▶ [Written instruction]: Reproduce every line in the listing that contains the word "part".

** Start Material provided **

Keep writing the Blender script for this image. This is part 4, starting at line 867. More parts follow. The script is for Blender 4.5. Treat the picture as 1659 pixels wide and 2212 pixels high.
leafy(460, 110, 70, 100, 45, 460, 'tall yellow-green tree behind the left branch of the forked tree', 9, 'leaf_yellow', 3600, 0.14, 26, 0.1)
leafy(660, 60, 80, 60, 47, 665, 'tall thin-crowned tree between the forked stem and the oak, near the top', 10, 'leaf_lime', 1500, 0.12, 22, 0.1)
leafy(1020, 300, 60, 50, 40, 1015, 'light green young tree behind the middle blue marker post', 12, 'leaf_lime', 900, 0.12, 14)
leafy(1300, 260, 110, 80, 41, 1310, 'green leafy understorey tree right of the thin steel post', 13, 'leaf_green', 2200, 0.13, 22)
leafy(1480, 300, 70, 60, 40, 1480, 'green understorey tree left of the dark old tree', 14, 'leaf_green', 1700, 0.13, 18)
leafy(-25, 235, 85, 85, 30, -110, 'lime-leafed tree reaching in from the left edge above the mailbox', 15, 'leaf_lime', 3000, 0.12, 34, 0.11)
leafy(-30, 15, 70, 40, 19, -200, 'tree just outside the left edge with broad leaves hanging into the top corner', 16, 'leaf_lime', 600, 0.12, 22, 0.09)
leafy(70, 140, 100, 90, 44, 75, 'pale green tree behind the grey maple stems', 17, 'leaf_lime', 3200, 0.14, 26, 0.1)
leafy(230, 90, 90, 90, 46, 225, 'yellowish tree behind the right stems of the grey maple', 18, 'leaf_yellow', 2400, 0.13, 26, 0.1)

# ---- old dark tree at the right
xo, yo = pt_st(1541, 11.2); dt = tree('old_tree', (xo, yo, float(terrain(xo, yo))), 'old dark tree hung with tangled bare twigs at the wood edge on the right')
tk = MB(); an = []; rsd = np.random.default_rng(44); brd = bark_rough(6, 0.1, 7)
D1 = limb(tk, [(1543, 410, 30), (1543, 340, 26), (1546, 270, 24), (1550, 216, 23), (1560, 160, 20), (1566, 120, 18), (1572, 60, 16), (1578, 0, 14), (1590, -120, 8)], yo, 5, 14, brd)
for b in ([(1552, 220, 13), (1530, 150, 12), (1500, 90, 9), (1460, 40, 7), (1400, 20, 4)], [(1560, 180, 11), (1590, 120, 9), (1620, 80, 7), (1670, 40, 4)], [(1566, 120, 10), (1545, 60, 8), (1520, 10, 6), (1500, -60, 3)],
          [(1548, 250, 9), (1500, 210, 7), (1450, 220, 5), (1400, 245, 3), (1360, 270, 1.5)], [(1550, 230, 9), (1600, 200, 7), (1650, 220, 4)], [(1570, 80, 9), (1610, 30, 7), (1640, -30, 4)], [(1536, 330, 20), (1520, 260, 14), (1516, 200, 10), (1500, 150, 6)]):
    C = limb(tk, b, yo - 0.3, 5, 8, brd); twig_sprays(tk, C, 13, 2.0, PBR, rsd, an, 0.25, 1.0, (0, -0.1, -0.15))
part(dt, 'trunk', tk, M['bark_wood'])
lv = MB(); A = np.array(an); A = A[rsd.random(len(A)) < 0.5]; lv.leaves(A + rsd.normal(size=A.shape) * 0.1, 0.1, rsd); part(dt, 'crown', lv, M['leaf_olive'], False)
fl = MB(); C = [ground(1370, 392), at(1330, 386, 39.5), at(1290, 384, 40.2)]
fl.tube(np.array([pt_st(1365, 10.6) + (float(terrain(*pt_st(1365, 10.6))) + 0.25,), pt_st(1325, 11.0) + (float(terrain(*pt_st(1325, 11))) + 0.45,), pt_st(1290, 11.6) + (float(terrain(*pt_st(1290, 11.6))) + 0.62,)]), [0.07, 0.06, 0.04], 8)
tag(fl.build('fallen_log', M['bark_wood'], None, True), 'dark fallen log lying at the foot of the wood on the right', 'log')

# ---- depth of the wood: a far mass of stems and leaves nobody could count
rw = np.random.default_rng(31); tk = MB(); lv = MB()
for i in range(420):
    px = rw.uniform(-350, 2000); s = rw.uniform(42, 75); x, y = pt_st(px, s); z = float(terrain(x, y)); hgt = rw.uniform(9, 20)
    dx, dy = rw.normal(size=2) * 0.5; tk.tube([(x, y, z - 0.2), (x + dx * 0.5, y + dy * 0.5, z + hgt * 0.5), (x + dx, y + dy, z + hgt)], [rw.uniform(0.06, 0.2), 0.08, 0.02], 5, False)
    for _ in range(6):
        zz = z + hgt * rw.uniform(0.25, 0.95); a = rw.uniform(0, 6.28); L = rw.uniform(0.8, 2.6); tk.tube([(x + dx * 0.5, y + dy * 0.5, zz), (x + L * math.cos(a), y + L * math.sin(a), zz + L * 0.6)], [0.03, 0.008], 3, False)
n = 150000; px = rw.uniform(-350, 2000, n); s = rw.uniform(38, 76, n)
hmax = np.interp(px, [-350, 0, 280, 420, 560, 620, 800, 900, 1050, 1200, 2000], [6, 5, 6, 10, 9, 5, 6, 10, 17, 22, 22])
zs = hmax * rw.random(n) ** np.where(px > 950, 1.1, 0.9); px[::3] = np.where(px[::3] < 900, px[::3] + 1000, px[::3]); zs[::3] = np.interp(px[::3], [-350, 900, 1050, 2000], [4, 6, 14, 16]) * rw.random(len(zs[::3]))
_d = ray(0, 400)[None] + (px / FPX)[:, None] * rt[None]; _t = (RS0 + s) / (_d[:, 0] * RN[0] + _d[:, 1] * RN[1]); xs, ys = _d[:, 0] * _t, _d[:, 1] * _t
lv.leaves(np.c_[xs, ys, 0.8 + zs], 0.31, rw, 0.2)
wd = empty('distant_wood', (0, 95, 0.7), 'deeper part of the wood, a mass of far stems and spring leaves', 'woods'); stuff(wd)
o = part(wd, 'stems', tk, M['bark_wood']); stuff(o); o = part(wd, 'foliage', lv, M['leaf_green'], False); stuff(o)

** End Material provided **

▶ [Written reply]:
Keep writing the Blender script for this image. This is part 4, starting at line 867. More parts follow. The script is for Blender 4.5. Treat the picture as 1659 pixels wide and 2212 pixels high.
part(dt, 'trunk', tk, M['bark_wood'])
lv = MB(); A = np.array(an); A = A[rsd.random(len(A)) < 0.5]; lv.leaves(A + rsd.normal(size=A.shape) * 0.1, 0.1, rsd); part(dt, 'crown', lv, M['leaf_olive'], False)
wd = empty('distant_wood', (0, 95, 0.7), 'deeper part of the wood, a mass of far stems and spring leaves', 'woods'); stuff(wd)
o = part(wd, 'stems', tk, M['bark_wood']); stuff(o); o = part(wd, 'foliage', lv, M['leaf_green'], False); stuff(o)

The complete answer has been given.